PROBLEM STATEMENT
Leave out the pictures; transcribe all else exactly.
####
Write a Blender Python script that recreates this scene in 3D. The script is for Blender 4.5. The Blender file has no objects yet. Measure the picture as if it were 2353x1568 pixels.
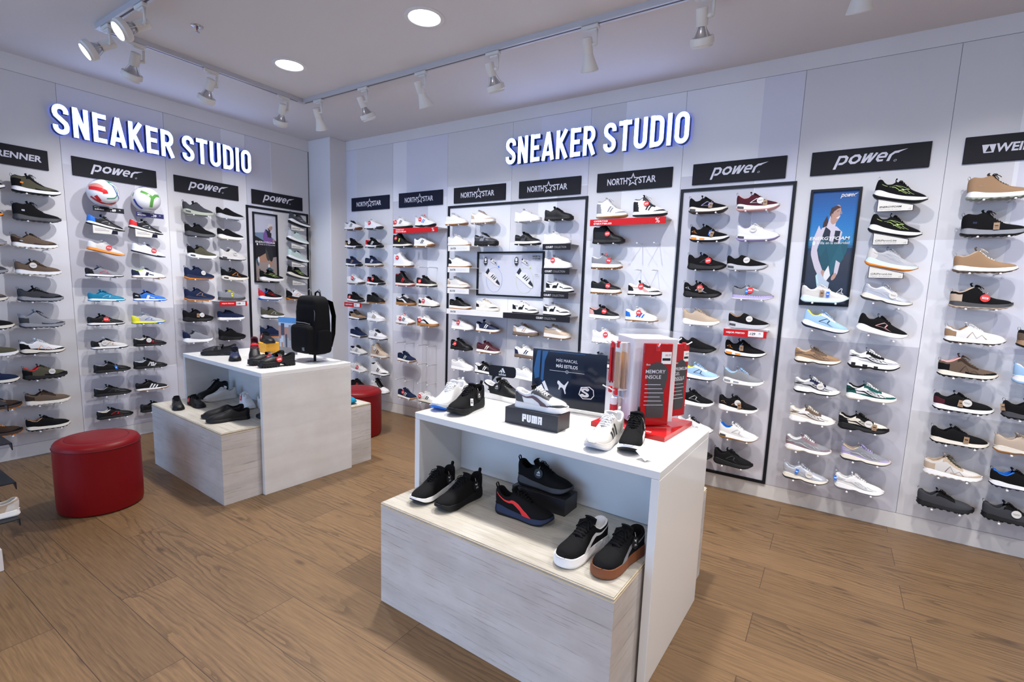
import bpy, math, random
import numpy as np
from mathutils import Matrix, Vector
PI = math.pi
SC = bpy.context.scene
COL = SC.collection
random.seed(7)

# ---------------------------------------------------------------- camera, world, lights, exposure
cam_d = bpy.data.cameras.new('camera')
cam = bpy.data.objects.new('camera', cam_d)
COL.objects.link(cam)
SC.camera = cam
cam_d.sensor_width = 36.0
cam_d.lens = 1141.75 / 2353 * 36.0
cam_d.shift_y = 25.36 / 2353
cam_d.clip_start = 0.05
def camera_axes(yaw, pitch, roll):
    f = Vector((math.sin(yaw) * math.cos(pitch), math.cos(yaw) * math.cos(pitch), -math.sin(pitch)))
    r = Vector((math.cos(yaw), -math.sin(yaw), 0))
    u = r.cross(f)
    return math.cos(roll) * r + math.sin(roll) * u, -math.sin(roll) * r + math.cos(roll) * u, f
_r, _u, _f = camera_axes(math.radians(-32.73158), math.radians(7.64874), math.radians(1.924146))
CAM = Vector((5.331, -3.983, 1.5))
_m = Matrix((_r, _u, -_f)).transposed().to_4x4()
_m.translation = CAM
cam.matrix_world = _m

world = bpy.data.worlds.new('shop_daylight')
SC.world = world
world.use_nodes = True
world.node_tree.nodes['Background'].inputs[0].default_value = (0.97, 0.92, 1.0, 1)
world.node_tree.nodes['Background'].inputs[1].default_value = 0.42
SC.view_settings.view_transform = 'Standard'
SC.view_settings.look = 'None'
SC.view_settings.exposure = 0.28
SC.view_settings.gamma = 1.0
SPOT_W, DOWN_W, SHOPFRONT_W, SIGN_E = 32.5, 17.0, 165.0, 6.0

def add_light(name, kind, loc, aim, energy, color, **kw):
    d = bpy.data.lights.new(name, kind)
    d.energy = energy
    d.color = color
    for k, v in kw.items():
        setattr(d, k, v)
    o = bpy.data.objects.new(name, d)
    COL.objects.link(o)
    o.location = loc
    o.rotation_euler = Vector(aim).to_track_quat('-Z', 'Y').to_euler()
    return o
# daylight falling in through the open shop front behind the photographer
add_light('shop_front_daylight', 'AREA', (1.9, -8.6, 1.6), (.22, 1, -0.03), SHOPFRONT_W, (0.30, 0.56, 1.0), shape='RECTANGLE', size=5.0, size_y=2.6)

# ---------------------------------------------------------------- materials
MATS = {}
def new_mat(name, col, rough=0.6, metal=0.0, emit=None, es=0.0, spec=0.5, coat=0.0, bump=0.0, bscale=300.0, alpha=1.0, trans=0.0, ior=1.45):
    if name in MATS:
        return MATS[name]
    m = bpy.data.materials.new(name)
    m.use_nodes = True
    nt = m.node_tree
    b = nt.nodes['Principled BSDF']
    b.inputs['Base Color'].default_value = (*col, 1)
    b.inputs['Roughness'].default_value = rough
    b.inputs['Metallic'].default_value = metal
    b.inputs['Specular IOR Level'].default_value = spec
    b.inputs['Coat Weight'].default_value = coat
    b.inputs['IOR'].default_value = ior
    b.inputs['Transmission Weight'].default_value = trans
    b.inputs['Alpha'].default_value = alpha
    if emit:
        b.inputs['Emission Color'].default_value = (*emit, 1)
        b.inputs['Emission Strength'].default_value = es
    if bump:
        tc = nt.nodes.new('ShaderNodeTexCoord')
        n = nt.nodes.new('ShaderNodeTexNoise')
        n.inputs['Scale'].default_value = bscale
        n.inputs['Detail'].default_value = 2
        bp = nt.nodes.new('ShaderNodeBump')
        bp.inputs['Strength'].default_value = bump
        bp.inputs['Distance'].default_value = 0.002
        nt.links.new(tc.outputs['Object'], n.inputs['Vector'])
        nt.links.new(n.outputs['Fac'], bp.inputs['Height'])
        nt.links.new(bp.outputs['Normal'], b.inputs['Normal'])
    MATS[name] = m
    return m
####
THE COMPLETED TASK
Write a Blender Python script that recreates this scene in 3D. The script is for Blender 4.5. The Blender file has no objects yet. Measure the picture as if it were 2353x1568 pixels.
import bpy, math, random
import numpy as np
from mathutils import Matrix, Vector
PI = math.pi
SC = bpy.context.scene
COL = SC.collection
random.seed(7)

# ---------------------------------------------------------------- camera, world, lights, exposure
cam_d = bpy.data.cameras.new('camera')
cam = bpy.data.objects.new('camera', cam_d)
COL.objects.link(cam)
SC.camera = cam
cam_d.sensor_width = 36.0
cam_d.lens = 1141.75 / 2353 * 36.0
cam_d.shift_y = 25.36 / 2353
cam_d.clip_start = 0.05
def camera_axes(yaw, pitch, roll):
    f = Vector((math.sin(yaw) * math.cos(pitch), math.cos(yaw) * math.cos(pitch), -math.sin(pitch)))
    r = Vector((math.cos(yaw), -math.sin(yaw), 0))
    u = r.cross(f)
    return math.cos(roll) * r + math.sin(roll) * u, -math.sin(roll) * r + math.cos(roll) * u, f
_r, _u, _f = camera_axes(math.radians(-32.73158), math.radians(7.64874), math.radians(1.924146))
CAM = Vector((5.331, -3.983, 1.5))
_m = Matrix((_r, _u, -_f)).transposed().to_4x4()
_m.translation = CAM
cam.matrix_world = _m

world = bpy.data.worlds.new('shop_daylight')
SC.world = world
world.use_nodes = True
world.node_tree.nodes['Background'].inputs[0].default_value = (0.97, 0.92, 1.0, 1)
world.node_tree.nodes['Background'].inputs[1].default_value = 0.42
SC.view_settings.view_transform = 'Standard'
SC.view_settings.look = 'None'
SC.view_settings.exposure = 0.28
SC.view_settings.gamma = 1.0
SPOT_W, DOWN_W, SHOPFRONT_W, SIGN_E = 32.5, 17.0, 165.0, 6.0

def add_light(name, kind, loc, aim, energy, color, **kw):
    d = bpy.data.lights.new(name, kind)
    d.energy = energy
    d.color = color
    for k, v in kw.items():
        setattr(d, k, v)
    o = bpy.data.objects.new(name, d)
    COL.objects.link(o)
    o.location = loc
    o.rotation_euler = Vector(aim).to_track_quat('-Z', 'Y').to_euler()
    return o
# daylight falling in through the open shop front behind the photographer
add_light('shop_front_daylight', 'AREA', (1.9, -8.6, 1.6), (.22, 1, -0.03), SHOPFRONT_W, (0.30, 0.56, 1.0), shape='RECTANGLE', size=5.0, size_y=2.6)

# ---------------------------------------------------------------- materials
MATS = {}
def new_mat(name, col, rough=0.6, metal=0.0, emit=None, es=0.0, spec=0.5, coat=0.0, bump=0.0, bscale=300.0, alpha=1.0, trans=0.0, ior=1.45):
    if name in MATS:
        return MATS[name]
    m = bpy.data.materials.new(name)
    m.use_nodes = True
    nt = m.node_tree
    b = nt.nodes['Principled BSDF']
    b.inputs['Base Color'].default_value = (*col, 1)
    b.inputs['Roughness'].default_value = rough
    b.inputs['Metallic'].default_value = metal
    b.inputs['Specular IOR Level'].default_value = spec
    b.inputs['Coat Weight'].default_value = coat
    b.inputs['IOR'].default_value = ior
    b.inputs['Transmission Weight'].default_value = trans
    b.inputs['Alpha'].default_value = alpha
    if emit:
        b.inputs['Emission Color'].default_value = (*emit, 1)
        b.inputs['Emission Strength'].default_value = es
    if bump:
        tc = nt.nodes.new('ShaderNodeTexCoord')
        n = nt.nodes.new('ShaderNodeTexNoise')
        n.inputs['Scale'].default_value = bscale
        n.inputs['Detail'].default_value = 2
        bp = nt.nodes.new('ShaderNodeBump')
        bp.inputs['Strength'].default_value = bump
        bp.inputs['Distance'].default_value = 0.002
        nt.links.new(tc.outputs['Object'], n.inputs['Vector'])
        nt.links.new(n.outputs['Fac'], bp.inputs['Height'])
        nt.links.new(bp.outputs['Normal'], b.inputs['Normal'])
    MATS[name] = m
    return m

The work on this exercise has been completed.